Click below to listen to the full excerpt (approximately three-and-a-half minutes).

James Anderson Merritt | February 26, 2008, 10:06pm | #
It really bothers me when people who come here to improve their lives and those of their families, and who break no laws other than the one that says they can't BE here (and the domino laws, such as, if you can't BE here, you can't WORK here, either, etc.), are treated as less than human by people who routinely drive over the speed limit -- a practice that actually DOES result in maiming and deaths on our highways. If everyone must obey the law, then everyone needs to obey it all the time, no exceptions. I actually believe that, but I admit that this is a ludicrously unattainable goal in modern times of the mega-state.
In the America of today, pretty much everyone is breaking SOME kind of law all the time -- some deliberately and some inadvertently. For the most part, we need to keep on the books only those laws that deal with true crime: when one person injures another, unjustly coerces another, or damages another's property.
Who is injured, coerced, or damaged by someone else coming across the border to make a better living?
Seriously, in order for the laws to be respected, they need to be respectable, and we need to have a lot fewer of them. Too many laws, too much micromanagement by the law, and too many "just because we say so" laws all breed contempt for the law, in citizen and "illegal" immigrant alike. Look in the mirror and say with a straight face that this isn't true.

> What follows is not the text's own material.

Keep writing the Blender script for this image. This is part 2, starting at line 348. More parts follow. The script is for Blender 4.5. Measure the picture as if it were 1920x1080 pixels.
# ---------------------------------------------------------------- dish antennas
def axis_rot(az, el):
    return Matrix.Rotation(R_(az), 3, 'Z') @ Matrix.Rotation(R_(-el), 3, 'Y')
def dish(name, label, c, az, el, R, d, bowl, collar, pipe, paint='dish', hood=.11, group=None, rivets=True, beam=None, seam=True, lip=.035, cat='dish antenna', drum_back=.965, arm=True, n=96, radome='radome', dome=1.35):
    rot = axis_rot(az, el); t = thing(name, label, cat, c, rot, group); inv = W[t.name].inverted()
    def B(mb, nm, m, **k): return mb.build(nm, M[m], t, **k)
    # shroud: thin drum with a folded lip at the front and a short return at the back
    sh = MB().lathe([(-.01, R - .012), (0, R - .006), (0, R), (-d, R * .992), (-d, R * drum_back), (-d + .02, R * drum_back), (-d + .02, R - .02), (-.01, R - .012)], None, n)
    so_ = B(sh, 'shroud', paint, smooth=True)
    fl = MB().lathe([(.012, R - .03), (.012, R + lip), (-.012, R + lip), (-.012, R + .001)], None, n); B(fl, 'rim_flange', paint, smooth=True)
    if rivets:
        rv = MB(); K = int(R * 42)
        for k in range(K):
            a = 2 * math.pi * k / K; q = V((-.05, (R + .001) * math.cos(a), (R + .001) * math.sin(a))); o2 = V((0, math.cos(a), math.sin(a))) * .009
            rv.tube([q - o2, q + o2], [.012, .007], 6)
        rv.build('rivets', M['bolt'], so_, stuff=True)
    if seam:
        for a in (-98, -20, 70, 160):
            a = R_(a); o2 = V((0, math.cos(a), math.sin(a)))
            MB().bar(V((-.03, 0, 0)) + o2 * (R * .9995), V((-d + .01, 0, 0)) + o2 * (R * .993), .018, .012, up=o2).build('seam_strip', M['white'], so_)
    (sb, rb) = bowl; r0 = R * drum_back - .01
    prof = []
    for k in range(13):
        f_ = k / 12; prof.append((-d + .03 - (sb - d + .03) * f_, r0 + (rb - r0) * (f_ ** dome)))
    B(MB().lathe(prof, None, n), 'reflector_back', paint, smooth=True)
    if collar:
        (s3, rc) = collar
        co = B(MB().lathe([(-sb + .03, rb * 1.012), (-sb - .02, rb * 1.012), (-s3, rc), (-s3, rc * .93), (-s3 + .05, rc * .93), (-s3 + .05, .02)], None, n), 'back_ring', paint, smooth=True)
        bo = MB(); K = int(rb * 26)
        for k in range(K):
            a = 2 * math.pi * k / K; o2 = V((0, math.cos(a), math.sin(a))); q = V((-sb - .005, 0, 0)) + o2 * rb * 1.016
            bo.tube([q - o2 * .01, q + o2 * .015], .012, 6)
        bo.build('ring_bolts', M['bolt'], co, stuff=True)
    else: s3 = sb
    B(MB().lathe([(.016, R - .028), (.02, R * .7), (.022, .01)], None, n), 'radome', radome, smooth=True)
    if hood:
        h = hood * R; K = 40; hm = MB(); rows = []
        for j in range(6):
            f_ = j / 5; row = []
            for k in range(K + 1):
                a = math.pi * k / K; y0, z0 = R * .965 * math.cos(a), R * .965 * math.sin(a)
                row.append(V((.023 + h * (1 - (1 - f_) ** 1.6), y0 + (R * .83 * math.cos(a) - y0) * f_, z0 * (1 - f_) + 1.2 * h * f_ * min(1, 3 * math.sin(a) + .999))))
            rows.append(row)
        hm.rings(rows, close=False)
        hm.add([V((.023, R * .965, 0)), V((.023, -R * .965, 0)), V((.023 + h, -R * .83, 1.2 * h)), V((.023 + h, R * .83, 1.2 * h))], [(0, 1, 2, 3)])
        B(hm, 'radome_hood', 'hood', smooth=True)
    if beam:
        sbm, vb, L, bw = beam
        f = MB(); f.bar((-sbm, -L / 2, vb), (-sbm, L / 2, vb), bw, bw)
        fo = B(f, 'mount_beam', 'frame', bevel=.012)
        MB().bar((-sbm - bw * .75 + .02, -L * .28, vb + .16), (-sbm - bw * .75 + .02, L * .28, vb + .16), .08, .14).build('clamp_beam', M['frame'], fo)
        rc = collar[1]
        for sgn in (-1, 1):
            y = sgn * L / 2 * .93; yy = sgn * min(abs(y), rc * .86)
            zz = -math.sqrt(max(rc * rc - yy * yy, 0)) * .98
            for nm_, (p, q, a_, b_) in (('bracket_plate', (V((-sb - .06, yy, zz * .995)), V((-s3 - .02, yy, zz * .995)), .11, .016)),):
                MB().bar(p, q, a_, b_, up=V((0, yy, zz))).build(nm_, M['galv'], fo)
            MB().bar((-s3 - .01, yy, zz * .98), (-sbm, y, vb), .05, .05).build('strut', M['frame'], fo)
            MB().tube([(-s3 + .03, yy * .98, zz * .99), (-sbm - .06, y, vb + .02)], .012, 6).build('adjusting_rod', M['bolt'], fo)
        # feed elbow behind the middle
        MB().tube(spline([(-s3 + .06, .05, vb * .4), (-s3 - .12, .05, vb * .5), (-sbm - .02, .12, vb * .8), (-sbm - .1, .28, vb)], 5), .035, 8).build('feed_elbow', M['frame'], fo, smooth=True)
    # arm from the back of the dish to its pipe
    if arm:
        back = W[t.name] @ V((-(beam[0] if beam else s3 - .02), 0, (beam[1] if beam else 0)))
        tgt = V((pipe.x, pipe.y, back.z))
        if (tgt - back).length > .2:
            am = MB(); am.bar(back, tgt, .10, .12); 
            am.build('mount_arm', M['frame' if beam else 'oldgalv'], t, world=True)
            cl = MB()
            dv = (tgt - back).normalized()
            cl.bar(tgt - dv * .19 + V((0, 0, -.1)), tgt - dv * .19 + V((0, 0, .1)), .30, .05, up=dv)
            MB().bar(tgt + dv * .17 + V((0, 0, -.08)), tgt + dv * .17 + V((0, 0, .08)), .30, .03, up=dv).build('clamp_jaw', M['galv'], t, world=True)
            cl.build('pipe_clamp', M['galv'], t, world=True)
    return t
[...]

Punish and/or kick out the criminals. Deny welfare benefits, healthcare, and school attendance to people who haven't followed some government legitimization process, if you must. But otherwise, leave people alone! What people don't seem to get is that, by putting in place the mechanisms and infrastructure to reliably keep people from coming IN (or being able to stay), they also put in place the mechanisms and infrastructure that will reliably keep THEM from going OUT. Just because some ruler hasn't hit upon that idea yet means nothing. Once the tools are available, it's just a matter of time.